→ Task requirements
Count how many lines include "part" and answer with that number only.

→ Data for processing
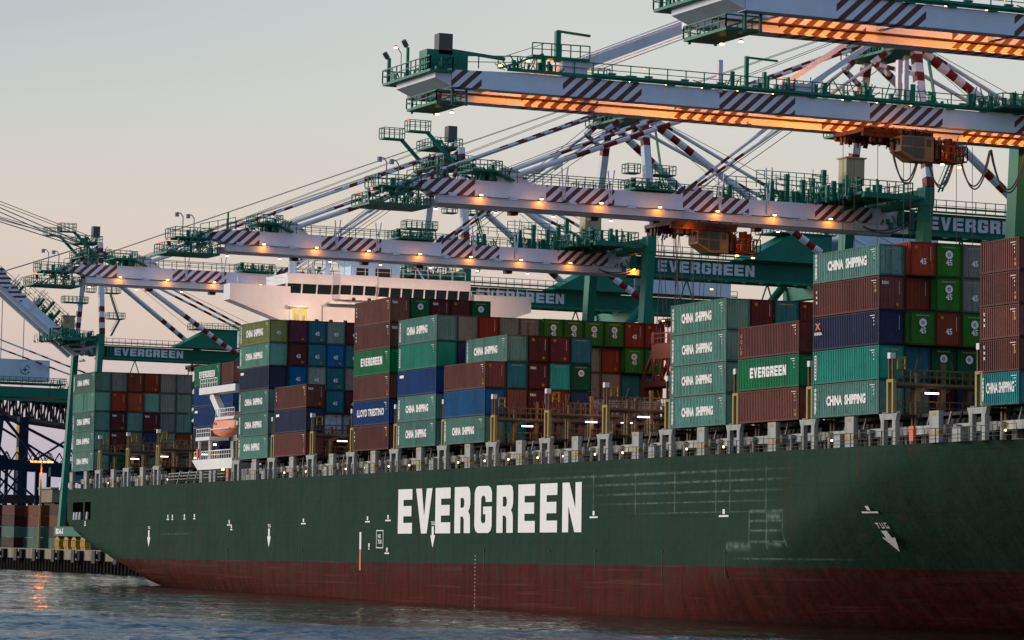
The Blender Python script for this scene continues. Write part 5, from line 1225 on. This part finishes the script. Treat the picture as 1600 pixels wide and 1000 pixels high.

---

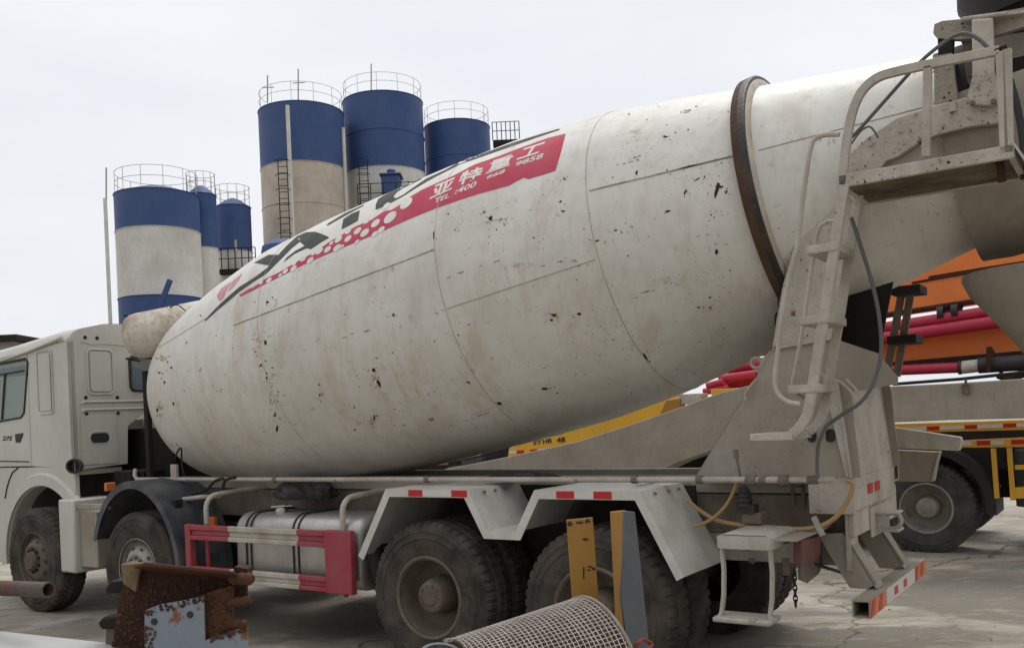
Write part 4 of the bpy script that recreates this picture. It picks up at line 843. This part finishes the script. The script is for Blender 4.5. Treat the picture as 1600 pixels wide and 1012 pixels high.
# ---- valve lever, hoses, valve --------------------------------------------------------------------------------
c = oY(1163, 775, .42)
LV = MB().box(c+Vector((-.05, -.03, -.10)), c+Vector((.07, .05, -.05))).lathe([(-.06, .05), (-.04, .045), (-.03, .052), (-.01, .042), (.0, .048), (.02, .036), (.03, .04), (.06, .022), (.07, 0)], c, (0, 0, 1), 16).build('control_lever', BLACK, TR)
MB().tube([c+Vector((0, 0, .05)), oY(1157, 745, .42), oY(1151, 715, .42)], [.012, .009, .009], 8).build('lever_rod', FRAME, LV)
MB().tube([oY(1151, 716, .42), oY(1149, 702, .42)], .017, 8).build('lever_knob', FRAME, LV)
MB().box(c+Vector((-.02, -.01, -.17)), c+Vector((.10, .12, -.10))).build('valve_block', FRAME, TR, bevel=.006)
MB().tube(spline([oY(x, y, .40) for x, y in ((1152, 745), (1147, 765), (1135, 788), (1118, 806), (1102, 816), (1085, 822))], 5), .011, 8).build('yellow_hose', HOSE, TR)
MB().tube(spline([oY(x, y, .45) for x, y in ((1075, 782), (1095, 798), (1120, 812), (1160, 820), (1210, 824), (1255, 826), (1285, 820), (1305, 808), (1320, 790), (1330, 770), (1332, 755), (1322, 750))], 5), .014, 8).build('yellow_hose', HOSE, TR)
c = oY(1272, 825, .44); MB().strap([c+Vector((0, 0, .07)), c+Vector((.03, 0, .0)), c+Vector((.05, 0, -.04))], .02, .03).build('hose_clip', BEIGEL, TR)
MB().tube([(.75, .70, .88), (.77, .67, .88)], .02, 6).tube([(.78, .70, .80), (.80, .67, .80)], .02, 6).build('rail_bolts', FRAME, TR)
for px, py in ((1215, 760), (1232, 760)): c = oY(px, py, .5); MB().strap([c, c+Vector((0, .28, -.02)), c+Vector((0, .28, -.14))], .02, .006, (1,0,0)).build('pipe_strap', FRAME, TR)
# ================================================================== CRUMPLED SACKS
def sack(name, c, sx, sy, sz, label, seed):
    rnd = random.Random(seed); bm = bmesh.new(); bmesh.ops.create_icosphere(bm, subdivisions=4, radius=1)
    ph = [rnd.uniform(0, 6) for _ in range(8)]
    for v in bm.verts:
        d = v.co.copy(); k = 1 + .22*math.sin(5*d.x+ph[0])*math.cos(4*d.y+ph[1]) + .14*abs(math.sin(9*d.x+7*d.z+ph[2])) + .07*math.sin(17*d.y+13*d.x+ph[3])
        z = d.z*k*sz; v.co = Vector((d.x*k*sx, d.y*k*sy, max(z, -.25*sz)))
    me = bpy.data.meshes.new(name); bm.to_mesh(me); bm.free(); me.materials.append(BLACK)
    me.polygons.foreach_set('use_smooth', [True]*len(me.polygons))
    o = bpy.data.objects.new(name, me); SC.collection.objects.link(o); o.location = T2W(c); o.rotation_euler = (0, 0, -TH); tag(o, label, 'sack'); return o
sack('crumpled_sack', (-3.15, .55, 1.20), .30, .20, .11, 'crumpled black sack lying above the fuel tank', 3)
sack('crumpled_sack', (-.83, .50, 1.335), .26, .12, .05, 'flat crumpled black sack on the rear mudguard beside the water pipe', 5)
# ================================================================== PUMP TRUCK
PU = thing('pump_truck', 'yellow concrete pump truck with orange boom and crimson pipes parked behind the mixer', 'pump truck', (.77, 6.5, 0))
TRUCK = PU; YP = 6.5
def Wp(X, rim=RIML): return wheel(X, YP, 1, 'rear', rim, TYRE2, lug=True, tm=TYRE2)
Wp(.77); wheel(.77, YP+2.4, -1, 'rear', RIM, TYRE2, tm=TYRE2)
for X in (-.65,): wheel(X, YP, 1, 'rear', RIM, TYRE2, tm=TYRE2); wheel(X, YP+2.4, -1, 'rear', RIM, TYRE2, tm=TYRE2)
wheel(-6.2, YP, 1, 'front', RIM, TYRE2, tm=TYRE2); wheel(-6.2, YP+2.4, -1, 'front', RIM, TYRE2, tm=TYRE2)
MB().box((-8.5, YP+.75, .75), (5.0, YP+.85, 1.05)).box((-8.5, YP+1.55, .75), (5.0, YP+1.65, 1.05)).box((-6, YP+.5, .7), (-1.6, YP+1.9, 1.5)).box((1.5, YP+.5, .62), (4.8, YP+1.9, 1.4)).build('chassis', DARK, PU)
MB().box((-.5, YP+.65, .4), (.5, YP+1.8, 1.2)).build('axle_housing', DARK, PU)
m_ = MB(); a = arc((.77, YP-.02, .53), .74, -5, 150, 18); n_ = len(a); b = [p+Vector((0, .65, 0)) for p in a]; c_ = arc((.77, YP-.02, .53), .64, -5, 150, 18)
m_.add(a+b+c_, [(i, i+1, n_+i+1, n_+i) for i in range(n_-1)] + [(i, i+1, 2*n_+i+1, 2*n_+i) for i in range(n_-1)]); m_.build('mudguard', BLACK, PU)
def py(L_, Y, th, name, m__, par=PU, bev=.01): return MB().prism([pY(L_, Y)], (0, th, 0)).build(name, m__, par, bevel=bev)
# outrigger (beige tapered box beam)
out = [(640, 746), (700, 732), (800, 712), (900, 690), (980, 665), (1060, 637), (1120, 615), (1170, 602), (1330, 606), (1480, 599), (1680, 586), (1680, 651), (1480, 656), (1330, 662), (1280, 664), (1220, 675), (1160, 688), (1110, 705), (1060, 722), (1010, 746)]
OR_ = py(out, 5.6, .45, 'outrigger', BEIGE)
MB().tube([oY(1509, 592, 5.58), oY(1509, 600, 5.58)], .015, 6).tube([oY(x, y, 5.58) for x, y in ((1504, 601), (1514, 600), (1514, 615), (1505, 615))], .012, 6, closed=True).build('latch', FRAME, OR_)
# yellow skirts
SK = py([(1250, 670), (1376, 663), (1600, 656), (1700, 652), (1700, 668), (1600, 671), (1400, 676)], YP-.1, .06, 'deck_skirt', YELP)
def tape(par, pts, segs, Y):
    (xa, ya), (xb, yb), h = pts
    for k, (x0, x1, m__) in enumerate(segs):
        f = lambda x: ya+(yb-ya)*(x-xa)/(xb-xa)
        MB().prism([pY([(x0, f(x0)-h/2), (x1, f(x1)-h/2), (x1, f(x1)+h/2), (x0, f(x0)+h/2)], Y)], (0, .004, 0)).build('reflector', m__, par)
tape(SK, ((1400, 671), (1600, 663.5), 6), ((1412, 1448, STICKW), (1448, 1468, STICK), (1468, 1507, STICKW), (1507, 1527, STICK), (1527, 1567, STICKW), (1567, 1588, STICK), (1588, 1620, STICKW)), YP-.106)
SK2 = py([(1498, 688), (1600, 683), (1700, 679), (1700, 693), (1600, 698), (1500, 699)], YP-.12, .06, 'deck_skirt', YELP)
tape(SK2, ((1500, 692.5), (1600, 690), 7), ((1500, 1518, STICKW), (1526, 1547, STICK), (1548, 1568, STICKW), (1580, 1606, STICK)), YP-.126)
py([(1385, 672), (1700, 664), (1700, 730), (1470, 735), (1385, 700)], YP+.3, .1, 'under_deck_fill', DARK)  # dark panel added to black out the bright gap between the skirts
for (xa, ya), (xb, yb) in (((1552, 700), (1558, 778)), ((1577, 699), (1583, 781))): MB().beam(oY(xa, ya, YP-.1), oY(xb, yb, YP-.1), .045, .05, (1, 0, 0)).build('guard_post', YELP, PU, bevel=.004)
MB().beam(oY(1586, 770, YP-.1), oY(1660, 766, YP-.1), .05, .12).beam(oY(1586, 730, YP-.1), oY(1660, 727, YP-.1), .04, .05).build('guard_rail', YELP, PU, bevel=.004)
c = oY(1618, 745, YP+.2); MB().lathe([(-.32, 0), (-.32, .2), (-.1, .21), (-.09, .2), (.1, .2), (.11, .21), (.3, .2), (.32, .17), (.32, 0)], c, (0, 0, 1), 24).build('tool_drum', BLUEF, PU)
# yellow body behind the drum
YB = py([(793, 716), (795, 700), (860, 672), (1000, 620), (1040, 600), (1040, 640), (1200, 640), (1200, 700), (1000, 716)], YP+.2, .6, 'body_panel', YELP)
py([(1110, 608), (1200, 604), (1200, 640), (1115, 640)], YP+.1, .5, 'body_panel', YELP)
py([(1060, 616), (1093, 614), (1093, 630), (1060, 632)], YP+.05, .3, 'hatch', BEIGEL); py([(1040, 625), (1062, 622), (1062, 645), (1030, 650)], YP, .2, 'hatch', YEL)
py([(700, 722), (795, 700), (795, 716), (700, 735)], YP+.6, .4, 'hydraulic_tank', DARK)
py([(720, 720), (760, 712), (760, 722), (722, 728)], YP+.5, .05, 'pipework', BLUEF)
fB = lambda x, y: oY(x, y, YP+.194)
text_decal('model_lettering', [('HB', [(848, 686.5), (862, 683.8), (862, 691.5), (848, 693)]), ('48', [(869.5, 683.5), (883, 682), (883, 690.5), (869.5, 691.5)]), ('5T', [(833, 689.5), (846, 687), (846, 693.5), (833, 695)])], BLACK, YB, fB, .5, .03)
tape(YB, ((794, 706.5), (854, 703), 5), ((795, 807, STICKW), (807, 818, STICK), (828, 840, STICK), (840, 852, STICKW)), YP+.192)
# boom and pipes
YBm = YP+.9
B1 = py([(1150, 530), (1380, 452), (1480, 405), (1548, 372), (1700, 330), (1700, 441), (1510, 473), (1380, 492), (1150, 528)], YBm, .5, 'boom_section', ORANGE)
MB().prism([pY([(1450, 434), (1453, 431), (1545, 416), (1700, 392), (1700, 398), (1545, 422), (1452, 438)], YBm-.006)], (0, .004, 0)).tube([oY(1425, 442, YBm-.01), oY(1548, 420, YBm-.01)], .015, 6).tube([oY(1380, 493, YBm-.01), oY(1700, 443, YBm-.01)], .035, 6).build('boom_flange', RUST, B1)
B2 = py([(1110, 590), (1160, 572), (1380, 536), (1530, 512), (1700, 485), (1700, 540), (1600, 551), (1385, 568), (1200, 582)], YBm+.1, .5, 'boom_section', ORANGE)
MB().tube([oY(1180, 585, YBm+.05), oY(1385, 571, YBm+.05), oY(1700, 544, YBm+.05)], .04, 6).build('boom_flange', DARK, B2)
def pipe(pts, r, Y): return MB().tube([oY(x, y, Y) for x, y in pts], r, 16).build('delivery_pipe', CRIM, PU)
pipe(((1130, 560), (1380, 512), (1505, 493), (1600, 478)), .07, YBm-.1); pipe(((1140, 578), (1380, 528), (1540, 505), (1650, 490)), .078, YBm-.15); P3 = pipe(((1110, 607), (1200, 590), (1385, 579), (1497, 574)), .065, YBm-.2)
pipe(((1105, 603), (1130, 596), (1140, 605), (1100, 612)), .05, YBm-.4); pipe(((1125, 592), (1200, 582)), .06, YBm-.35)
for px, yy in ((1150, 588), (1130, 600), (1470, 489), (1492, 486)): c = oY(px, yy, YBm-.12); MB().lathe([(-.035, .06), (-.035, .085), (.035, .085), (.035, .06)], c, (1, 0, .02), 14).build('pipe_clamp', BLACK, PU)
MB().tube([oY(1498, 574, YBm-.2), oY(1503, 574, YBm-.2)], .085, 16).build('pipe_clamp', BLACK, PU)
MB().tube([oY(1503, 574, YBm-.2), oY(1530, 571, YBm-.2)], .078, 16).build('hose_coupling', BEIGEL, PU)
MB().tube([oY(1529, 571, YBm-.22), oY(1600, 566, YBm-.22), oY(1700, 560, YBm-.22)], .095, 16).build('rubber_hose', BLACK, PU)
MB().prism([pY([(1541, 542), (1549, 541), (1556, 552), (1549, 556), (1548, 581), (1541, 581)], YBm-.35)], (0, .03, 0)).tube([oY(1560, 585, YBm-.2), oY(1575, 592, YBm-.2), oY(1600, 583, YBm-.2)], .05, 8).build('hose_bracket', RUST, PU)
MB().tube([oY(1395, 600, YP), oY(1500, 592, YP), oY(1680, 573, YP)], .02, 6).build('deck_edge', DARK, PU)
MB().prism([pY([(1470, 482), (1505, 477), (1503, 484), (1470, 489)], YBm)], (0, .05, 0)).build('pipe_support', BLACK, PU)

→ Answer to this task
2